Pinder Dhaliwal, president of the B.C. Fruit Growers Association, estimates that 50 to 70 per cent of cherry crops were damaged in the heat wave. Dhaliwal said that apples, apricots and other stone fruits have also been damaged, though to a lesser degree.
According to Dhaliwal, the heat wave "cooked" cherries right in the orchard, noting that they are brown in colour with burnt leaves and dry stems.
"It seems like somebody took a blowtorch to it and just singed it," says the orchardist from Oliver, in B.C.'s southern Interior.
Dhaliwal added that because nighttime temperatures were also high, the cherries did not have time to cool down between the sweltering days. Some cherries that look good on the outside have been cooked on the inside and are hot right to the pit, he said.
'It's just so discouraging'
Sukhpal Bal, a fruit farmer in Kelowna and president of the B.C. Cherry Association, noted that there was a heavy cherry crop this season before the heat wave, one of the best he has seen in 20 years of experience.
LISTEN | Bal talks to Daybreak South:
"It's just so discouraging to see that this heat wave came in and literally cooked a lot of the cherries." Bal said his cherries are also discoloured, with burnt skins.
"It's not pretty, it's not something that can be marketable by the time we get to harvest these cherries."
Bal said most of the cherries are too damaged to even be used for juices or purees.
While there a lot of cherries are still in good shape, Bal said that they will have to see how they ripen as the heat continues.
Fraser Valley damage
Raspberries and blueberries have taken the biggest hit at David Mutz's Abbotsford farm in the Fraser Valley east of Vancouver.
"The plants are literally just cooked. You can pull the leaves off and they just crinkle in your hands," he said.
Mutz noted the most drastic damage was caused over the three-day period between Saturday, June 26, and Monday, June 28.

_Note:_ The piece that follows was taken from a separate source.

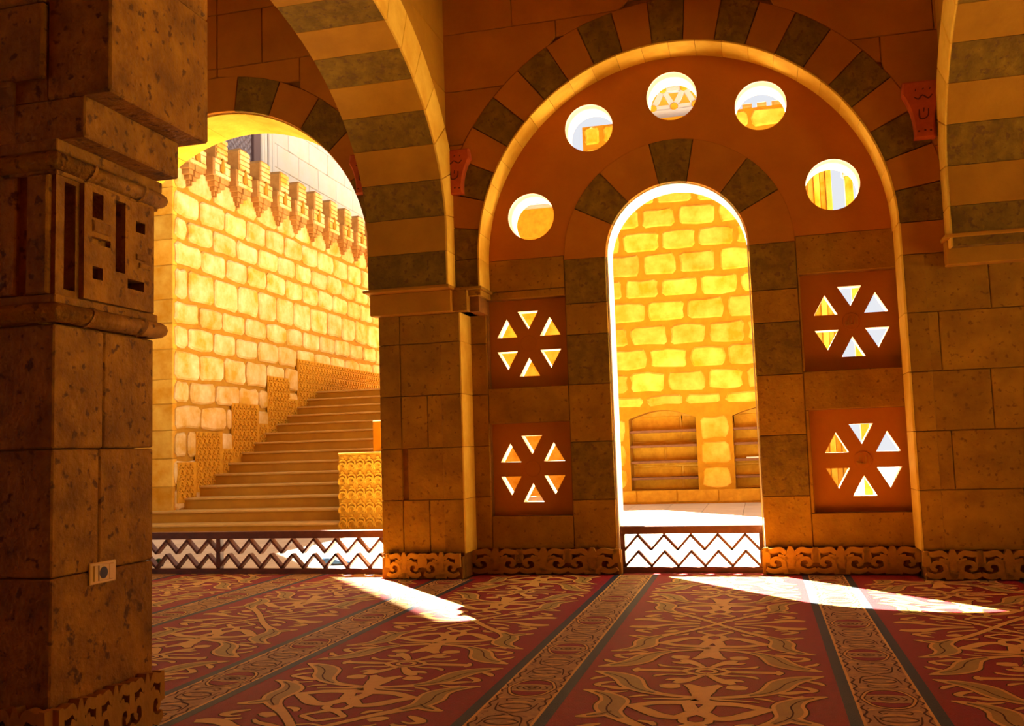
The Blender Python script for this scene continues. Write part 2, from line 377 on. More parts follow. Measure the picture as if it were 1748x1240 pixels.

Mutz estimates that 75 per cent of the early raspberry crop and between 10 and 30 per cent of the blueberry crop are of such poor quality that they can only be used for juice.
Financial hit for farmers
Dhaliwal said "farmers wait an entire year to pick this harvest … the overall financial impact is going to be great on the farmers."
The B.C. Fruit Growers Association says many farmers have crop insurance for heat stress, but the compensation is much less than what a healthy crop would earn.
Nevertheless, Mutz is optimistic that the later season will be profitable, as they pick raspberries until October.
Bal noted that this is the third year in a row where extreme weather events have damaged the cherry crop, citing torrential rain in 2019 and a frigid cold spell in January of 2020.
John Bayley, the president of B.C. Grape Growers' Association and a viticulturist based in Okanagan Falls, says grapes in his vineyards have survived the heat wave, but they may get a taint of smoke as a result of wildfires across the B.C. Interior.
"They're most susceptible to receiving those compounds which give you the smoke taint characteristics," he told Dominika Lirette, the guest host of CBC's Daybreak South. "There's no way to really determine to what degree they [the characteristics] will be present in wine — it depends on the length of the time smoke is present, how intense the smoke is."